O evin sakinlerinin durumu farklı farklıdır; bir kısmı, ailesi onun adına sadaka vermediği ve ona hiçbir hayır hasenat hediye etmediği için solgun görünmektedir. Bazılarının durumunun iyi olduğu görülüyor; çünkü aileleri onlar adına hayır hasenat yapıyor. Ama genel olarak oradaki herkes iyi.
Herkes "Dünyaya geri dönün!" denilmesinden şiddetle nefret eder. Onlar orada, yürüyen, konuşan, gözleriyle gören, ruhundan tam istifade eden, mekanın temizliğinden, lüksünden, bu evin dışındaki atmosferden keyif alan gerçek bir bedenin hayatını tecrübe ettiler. Çünkü pencereden dışarı bakmakla bile o harika havanın neşesiyle doluyor insanın içi.
Yükümlülük ve amel yolculuğunu tamamlamış olmanın keyfini yaşarlar onlar.
Aralarında sürekli sohbet ve diyalogla geçen bir hayat diye tarif edebileceğimiz bir hayat yaşarlar sadece. Tabi bu tarif en doğru tarif de değildir.
Dışarıya, dünya doğasına hiç benzemeyen güzel doğaya çıkıyorlar mı? Olabilir. Bunu görmedim, ama inkar edilemez.
Herkesin, bazılarının rüyada gördüğü gibi, buluştukları salonların dışında özel bir odası var mı? Olabilir.
Gördüklerim üzerinden size vurgulamak istediğim şey ise, önemli olan, evin dışındaki ağaçların olduğu yere, doğaya çıkıp çıkmamaları değil. Şimdi bu önemli bir mesele değil.
Ancak hatırda tutmamız gereken önemli konu; gördüklerimden naklettiğime göre, annesi, babası, sevdiği bir akrabası, sevdiği bir arkadaşı veya sevdiği bir komşusu ölen her birimizin, kabre gömülenin artık varlığının olmadığının idrak edilmesidir. O ancak mezara konulan bir cesettir. Üzerinin toprakla örtülmesi, sadece çürüme nedeniyle yaşayan insanlara eziyet vermemesi içindir.
Ve şunu anlamamız gerekir: Gerçek ailemiz, o mezardan başka bir yerdedir. Gerçek dostlarımız artık o mezarda değil. Kabirdeki o cesedin görevi sona erdi. Ölen aile ve akrabalar, mecazi olarak değil gerçekte hareket etmişler, içinde bildiğimiz bedenle aynı standartlarda tamamen yeni bedenlerle gerçek bir yere intikal etmişlerdir, hayali ve vehmî değil.

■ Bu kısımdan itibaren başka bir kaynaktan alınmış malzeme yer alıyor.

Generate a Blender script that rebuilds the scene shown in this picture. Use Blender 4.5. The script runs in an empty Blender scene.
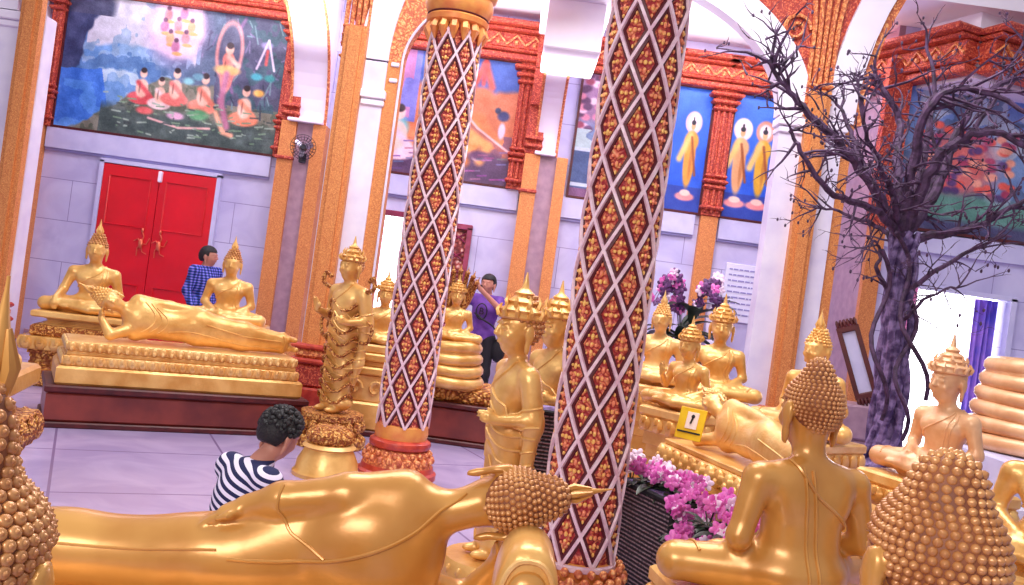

O gerçek yer, ne bir hayal, ne de bir boşluk dünyasıdır. Aksine, gerçek bedenlerin olduğu gerçek bir yerdir. Lakin o gerçekten yukarıda üstte yer alan bir evdir. Tarif edilemeyecek kadar uzakta bir ev. Gerçekten bizden çok uzaktalar, orada yaşıyorlar, uyumadan, yemeden, içmeden, ayrıca hastalıktan, yorgunluktan, endişeden, üzüntüden uzak, dolu dolu bir hayat yaşıyorlar.
Şu andaki hayatlarımızı, sizin ve benim bulunduğumuz bilinç seviyesinde, ne söylediğimizin ve ne yaptığımızın tamamen farkında olarak yaşıyorlar. Biz nasıl ki yer üzerindeki hareketlerimizin bilincindeyiz, onlar da öyle. Nasıl ki biz gözümüzün gördüklerini biliyoruz, onlar da öyle bilinçli. Nasıl ki biz, bizi çevreleyen mevcudatın farkındayız, onlar da öyle. Kendilerini ihata eden her şeyin tam olarak bilincindeler.
Bu tam bir hayattır. Bizi burada bıraktıklarını anlamalarında hiç bir eksik yok. Bunun bilincindeler, tümüyle şuurundalar, her şeyi hatırlarlar, her şeyi anlarlar. Berzah âleminde olduklarını bilirler, kıyametin henüz kopmadığını bilirler, yeryüzündekilerin hayatta olduklarını ve orada canlıların devam ettiğini bilirler.
Tüm bu konulardaki tam bir bilgi ve farkındalıklarıyla, o gerçek maddi evde bekleme sürelerini yeni bir şekilde, yeni bir hayat anlayışıyla geçirirler. Ama sandığımız gibi sadece öldüğünü ve bittiğini gördüğümüz bir beden değiller. Biz yanlış bir anlayışta imişiz.